Esmark and Mittal Steel work into the night to avert a potential collapse of the $1.35 billion deal affecting about 2,500 workers in the Baltimore area.

HAGERSTOWN, Md. (AP) — The owner and the prospective buyer of the Sparrows Point steel mill worked into the night to avert a potential collapse of the $1.35 billion deal affecting about 2,500 workers in the Baltimore area.
 
Steel distributor Esmark Inc. of Chicago Heights, Ill., and mill owner Mittal Steel Co. NV of the Netherlands were silent early Tuesday on whether they had met a self-imposed midnight deadline for saving the deal they announced in early August.
 
Esmark operates Wheeling-Pittsburgh Steel, which has operations in West Virginia, Pennsylvania and Ohio. Mittal owns the former Weirton Steel operation in Weirton, W.Va.
 
Financing for the transaction was thrown into doubt Nov. 30, when Esmark's agreements with its international partners lapsed due to delays.
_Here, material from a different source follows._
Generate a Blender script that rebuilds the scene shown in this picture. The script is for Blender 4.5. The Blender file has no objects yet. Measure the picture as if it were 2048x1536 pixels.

Esmark President Craig T. Bouchard, who heads prospective buyer E2 Acquisition Corp., said the investors remained committed to the deal but indicated new partners might be added.
 
The original partners were Franklin Templeton Investments of San Mateo, Calif.; Industrial Union of Donbass Corp., a Ukrainian steel company; and Vale, a Brazilian mining company previously called Companhia Vale do Rio Doce, or CVRD.
 
Bouchard blamed the delays on the lack of an agreement between Mittal and the United Steelworkers union covering benefits for the plant's 84,000 retirees — an obligation Bouchard said Mittal inherited when it bought Sparrows Point in 2005.
 
But Mittal spokesman William Steers said Monday that those discussions were not preventing Mittal from closing on the deal.
 
Failure to finalize the deal could prompt court-appointed trustee Joseph G. Krauss to seek another buyer for the mill, Krauss said Monday.
 
Mittal agreed to sell Sparrows Point to E2 to resolve antitrust concerns raised by the U.S. Justice Department stemming from Mittal's planned $41 billion acquisition of Arcelor SA of Luxembourg, which would create the world's largest steelmaker, ArcelorMittal.